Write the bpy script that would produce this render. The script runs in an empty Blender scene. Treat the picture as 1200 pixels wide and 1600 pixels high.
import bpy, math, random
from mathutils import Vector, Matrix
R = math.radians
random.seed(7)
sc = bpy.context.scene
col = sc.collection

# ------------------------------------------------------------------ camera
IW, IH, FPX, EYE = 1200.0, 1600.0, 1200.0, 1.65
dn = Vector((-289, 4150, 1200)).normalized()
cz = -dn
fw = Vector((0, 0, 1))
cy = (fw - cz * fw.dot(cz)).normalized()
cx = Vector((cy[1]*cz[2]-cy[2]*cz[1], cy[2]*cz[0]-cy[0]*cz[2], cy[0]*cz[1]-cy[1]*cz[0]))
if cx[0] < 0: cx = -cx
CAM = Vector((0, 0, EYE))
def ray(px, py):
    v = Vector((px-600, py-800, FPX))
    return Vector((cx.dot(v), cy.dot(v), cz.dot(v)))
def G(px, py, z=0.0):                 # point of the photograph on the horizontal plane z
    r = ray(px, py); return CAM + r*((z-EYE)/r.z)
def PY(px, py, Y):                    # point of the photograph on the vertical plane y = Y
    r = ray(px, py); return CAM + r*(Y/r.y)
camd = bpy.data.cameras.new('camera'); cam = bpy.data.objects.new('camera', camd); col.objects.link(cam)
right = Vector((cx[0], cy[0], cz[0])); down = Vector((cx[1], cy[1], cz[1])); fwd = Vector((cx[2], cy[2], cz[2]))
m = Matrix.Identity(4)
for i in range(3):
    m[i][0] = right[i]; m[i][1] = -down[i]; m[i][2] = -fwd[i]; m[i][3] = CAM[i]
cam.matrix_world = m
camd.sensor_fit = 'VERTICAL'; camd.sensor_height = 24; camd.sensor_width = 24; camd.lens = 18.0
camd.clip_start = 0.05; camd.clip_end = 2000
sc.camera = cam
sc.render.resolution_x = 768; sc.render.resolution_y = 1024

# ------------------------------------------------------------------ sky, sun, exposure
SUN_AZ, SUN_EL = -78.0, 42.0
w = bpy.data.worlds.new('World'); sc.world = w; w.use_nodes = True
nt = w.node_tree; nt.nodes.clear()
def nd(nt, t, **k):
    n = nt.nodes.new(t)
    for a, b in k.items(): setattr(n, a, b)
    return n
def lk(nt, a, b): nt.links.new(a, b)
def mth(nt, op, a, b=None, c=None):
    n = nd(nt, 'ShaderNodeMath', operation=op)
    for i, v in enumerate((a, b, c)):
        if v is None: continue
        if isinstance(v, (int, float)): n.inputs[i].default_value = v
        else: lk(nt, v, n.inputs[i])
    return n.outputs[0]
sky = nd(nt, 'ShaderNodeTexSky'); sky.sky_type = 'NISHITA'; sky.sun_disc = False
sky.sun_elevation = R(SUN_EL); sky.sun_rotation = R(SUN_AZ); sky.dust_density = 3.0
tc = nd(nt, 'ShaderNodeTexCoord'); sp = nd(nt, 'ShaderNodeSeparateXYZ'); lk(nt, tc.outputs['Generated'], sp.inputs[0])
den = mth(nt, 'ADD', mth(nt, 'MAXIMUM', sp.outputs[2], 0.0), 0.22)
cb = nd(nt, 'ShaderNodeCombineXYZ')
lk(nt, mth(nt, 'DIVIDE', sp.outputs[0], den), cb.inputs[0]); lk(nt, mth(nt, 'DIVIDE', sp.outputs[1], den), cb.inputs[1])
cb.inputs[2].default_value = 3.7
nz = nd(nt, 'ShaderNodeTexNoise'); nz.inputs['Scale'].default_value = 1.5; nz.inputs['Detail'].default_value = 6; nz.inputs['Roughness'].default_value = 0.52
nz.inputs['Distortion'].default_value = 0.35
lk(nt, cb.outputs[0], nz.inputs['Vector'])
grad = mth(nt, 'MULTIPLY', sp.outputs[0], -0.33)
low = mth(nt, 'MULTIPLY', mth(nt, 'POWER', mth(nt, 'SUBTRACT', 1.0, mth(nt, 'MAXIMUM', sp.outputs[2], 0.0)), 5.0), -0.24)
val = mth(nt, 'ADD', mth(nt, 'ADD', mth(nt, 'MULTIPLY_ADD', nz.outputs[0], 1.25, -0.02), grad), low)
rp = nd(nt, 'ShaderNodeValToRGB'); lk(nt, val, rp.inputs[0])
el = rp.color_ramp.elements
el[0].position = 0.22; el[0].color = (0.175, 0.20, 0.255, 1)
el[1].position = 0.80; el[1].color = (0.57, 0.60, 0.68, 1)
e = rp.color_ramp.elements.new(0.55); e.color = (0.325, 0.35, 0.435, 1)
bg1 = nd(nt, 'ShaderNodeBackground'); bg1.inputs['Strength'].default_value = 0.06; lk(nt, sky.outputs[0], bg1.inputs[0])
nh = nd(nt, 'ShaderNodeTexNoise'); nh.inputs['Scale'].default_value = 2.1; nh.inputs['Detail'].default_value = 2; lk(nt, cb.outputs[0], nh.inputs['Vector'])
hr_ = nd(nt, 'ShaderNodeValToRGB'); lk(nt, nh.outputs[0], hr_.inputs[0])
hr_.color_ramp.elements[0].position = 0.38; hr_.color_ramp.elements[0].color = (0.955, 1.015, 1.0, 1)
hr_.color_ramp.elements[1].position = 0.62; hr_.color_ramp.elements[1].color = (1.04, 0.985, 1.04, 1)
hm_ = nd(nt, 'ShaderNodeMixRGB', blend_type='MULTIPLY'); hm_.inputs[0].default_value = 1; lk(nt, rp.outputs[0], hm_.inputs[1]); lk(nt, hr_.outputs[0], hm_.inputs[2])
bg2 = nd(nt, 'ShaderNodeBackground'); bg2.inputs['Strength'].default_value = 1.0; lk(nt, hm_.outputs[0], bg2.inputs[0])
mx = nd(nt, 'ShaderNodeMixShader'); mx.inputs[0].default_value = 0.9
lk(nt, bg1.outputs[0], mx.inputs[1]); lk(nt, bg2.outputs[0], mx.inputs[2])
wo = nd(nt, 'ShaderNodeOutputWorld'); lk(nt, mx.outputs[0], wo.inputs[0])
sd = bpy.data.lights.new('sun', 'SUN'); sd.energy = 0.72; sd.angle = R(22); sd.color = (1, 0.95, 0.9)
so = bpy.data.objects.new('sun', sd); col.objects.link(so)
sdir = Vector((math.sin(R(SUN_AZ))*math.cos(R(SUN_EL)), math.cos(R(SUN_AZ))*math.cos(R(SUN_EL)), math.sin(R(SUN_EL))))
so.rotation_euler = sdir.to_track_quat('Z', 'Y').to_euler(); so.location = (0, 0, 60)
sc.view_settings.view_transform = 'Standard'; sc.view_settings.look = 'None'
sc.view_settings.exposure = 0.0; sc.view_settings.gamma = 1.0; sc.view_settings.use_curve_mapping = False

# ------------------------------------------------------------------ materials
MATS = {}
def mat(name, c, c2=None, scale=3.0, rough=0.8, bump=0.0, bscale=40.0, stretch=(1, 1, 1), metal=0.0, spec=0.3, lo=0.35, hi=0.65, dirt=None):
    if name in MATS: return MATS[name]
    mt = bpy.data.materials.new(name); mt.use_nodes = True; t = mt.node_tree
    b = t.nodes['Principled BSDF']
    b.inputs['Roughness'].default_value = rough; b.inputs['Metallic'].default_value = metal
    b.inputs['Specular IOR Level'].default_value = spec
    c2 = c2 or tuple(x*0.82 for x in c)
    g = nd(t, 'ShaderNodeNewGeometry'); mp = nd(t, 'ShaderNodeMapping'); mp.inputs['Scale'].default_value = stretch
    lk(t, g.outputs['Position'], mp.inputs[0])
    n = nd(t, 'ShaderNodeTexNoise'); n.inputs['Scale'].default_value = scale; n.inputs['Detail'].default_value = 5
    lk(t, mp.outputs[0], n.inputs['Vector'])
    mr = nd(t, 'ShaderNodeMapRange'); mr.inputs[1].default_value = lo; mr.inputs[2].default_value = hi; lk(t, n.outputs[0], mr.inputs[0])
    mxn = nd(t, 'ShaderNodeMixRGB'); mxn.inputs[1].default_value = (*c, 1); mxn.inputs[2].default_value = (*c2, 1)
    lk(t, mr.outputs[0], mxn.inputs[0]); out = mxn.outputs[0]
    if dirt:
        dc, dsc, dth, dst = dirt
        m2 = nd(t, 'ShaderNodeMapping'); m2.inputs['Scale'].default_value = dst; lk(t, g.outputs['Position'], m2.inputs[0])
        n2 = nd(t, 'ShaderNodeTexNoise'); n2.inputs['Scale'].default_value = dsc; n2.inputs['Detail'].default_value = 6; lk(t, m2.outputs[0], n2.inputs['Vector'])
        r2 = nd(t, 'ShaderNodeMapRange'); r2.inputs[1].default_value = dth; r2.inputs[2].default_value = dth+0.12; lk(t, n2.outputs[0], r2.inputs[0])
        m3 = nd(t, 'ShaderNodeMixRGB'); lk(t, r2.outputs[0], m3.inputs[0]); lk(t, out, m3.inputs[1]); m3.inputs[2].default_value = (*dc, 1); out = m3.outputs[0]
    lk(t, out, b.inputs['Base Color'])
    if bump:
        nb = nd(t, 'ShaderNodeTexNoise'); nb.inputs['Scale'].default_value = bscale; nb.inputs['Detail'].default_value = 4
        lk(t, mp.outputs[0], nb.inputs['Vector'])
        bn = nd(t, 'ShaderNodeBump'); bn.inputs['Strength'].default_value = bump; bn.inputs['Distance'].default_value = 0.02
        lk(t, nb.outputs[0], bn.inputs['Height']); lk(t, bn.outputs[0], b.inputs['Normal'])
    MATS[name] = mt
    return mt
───
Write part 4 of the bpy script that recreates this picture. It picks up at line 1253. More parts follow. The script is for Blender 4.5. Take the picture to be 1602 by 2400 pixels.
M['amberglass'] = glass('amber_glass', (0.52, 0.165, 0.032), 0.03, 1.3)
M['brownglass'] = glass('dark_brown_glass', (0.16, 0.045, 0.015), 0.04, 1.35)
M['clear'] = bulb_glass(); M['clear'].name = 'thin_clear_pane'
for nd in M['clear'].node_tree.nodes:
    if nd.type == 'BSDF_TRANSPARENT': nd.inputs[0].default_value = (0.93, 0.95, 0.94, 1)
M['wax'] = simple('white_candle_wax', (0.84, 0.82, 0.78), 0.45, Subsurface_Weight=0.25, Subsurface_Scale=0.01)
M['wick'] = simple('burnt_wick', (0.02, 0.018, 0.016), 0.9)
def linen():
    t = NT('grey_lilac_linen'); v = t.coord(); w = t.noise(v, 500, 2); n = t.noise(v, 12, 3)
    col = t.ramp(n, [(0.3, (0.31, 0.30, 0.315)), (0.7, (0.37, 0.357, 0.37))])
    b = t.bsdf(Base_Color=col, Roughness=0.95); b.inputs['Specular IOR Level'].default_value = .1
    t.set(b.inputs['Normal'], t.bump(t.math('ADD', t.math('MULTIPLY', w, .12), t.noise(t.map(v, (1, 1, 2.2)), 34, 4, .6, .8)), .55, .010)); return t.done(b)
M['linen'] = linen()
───
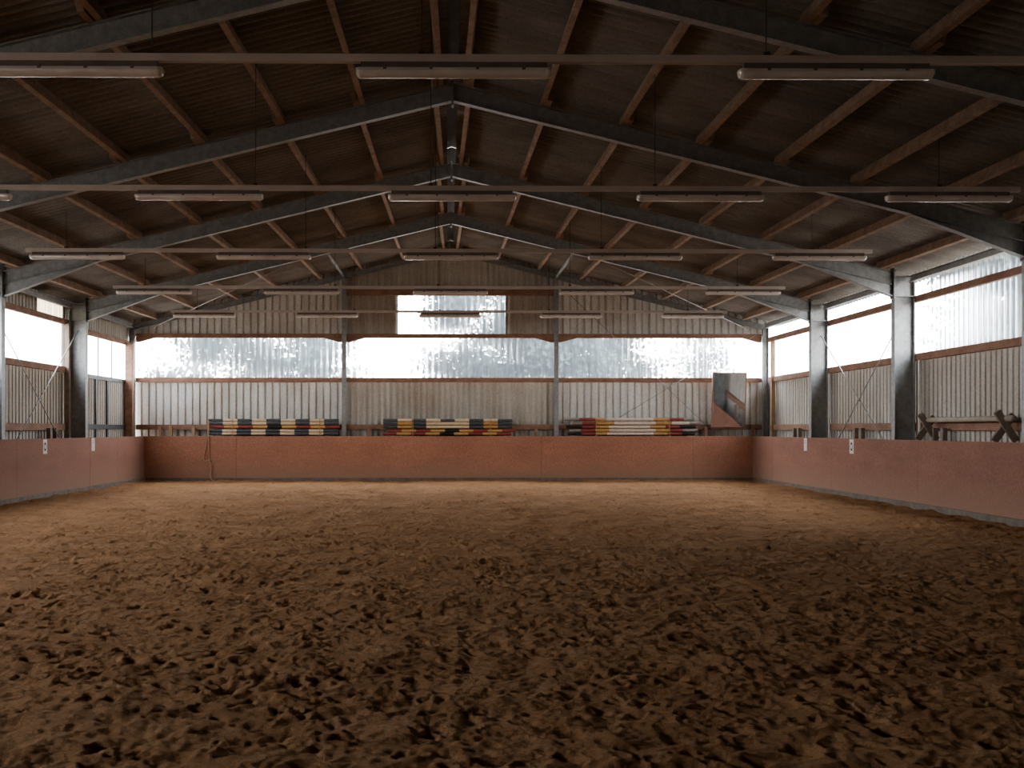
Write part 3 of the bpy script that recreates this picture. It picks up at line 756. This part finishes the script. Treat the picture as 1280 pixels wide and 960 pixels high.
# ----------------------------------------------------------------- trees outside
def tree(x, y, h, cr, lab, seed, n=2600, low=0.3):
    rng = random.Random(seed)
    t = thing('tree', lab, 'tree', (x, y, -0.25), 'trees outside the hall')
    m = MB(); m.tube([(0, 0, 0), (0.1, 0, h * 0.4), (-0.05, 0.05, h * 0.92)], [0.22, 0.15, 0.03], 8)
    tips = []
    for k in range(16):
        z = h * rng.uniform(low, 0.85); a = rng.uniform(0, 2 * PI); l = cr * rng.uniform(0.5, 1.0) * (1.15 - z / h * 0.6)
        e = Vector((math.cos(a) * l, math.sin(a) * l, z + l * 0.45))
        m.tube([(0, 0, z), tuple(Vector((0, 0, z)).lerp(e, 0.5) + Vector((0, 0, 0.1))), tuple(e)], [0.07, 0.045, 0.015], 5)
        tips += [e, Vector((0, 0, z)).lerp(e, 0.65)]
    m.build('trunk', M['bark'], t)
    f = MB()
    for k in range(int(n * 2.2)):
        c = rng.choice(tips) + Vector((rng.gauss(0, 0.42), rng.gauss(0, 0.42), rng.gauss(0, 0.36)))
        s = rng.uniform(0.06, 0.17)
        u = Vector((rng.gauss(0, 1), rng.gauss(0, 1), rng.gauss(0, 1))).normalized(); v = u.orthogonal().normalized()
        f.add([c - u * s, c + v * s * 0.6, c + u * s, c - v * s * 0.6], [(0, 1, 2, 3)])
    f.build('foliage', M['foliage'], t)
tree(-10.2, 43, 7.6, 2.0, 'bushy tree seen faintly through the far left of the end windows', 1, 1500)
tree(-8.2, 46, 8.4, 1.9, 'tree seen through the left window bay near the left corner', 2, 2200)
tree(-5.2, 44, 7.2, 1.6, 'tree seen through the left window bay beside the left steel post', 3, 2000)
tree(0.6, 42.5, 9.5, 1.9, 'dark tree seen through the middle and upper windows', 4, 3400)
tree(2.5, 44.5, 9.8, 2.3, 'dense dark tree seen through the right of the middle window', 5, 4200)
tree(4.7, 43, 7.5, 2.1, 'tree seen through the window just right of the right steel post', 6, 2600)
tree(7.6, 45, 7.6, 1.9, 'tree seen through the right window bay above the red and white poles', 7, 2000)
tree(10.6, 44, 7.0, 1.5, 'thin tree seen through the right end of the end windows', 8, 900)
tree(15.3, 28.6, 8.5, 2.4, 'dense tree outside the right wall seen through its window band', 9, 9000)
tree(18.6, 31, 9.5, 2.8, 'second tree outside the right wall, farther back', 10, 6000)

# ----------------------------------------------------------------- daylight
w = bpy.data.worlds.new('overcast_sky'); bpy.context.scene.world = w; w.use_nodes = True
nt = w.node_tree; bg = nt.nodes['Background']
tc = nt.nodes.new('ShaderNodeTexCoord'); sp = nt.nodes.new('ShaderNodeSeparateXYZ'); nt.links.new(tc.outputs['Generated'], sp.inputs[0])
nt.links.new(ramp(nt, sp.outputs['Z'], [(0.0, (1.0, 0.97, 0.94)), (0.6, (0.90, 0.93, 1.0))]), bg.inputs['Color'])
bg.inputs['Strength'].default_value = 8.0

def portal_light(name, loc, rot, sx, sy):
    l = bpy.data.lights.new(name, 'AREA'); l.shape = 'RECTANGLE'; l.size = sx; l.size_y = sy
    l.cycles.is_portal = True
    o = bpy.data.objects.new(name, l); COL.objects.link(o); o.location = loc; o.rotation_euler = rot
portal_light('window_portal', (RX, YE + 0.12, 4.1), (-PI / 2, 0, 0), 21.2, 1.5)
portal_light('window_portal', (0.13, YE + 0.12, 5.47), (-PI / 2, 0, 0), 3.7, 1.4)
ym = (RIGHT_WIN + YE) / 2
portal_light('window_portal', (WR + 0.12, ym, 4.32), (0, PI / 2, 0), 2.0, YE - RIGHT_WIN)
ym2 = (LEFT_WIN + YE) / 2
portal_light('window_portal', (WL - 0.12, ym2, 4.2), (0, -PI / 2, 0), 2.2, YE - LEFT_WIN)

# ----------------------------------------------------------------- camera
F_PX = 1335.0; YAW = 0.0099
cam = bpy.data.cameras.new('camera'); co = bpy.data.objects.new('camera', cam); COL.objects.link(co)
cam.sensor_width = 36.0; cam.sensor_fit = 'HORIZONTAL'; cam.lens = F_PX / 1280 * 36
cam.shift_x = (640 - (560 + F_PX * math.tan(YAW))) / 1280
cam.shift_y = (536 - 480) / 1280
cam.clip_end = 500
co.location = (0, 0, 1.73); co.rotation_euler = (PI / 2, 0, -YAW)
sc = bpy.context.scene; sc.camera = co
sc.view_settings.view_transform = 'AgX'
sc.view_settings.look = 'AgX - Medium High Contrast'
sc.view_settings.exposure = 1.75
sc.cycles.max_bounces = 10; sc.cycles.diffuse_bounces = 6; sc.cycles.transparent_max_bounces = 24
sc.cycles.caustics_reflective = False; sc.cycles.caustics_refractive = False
───
» DESCRIPTION OF THE TASK
Start with the line that holds "Write the bpy" and finish with the line that holds "col = sc.collection". Transcribe each line in between exactly, and those two as well.

» COMPLETED EXERCISE
Write the bpy script that would produce this render. The script runs in an empty Blender scene. Treat the picture as 1200 pixels wide and 1600 pixels high.
import bpy, math, random
from mathutils import Vector, Matrix
R = math.radians
random.seed(7)
sc = bpy.context.scene
col = sc.collection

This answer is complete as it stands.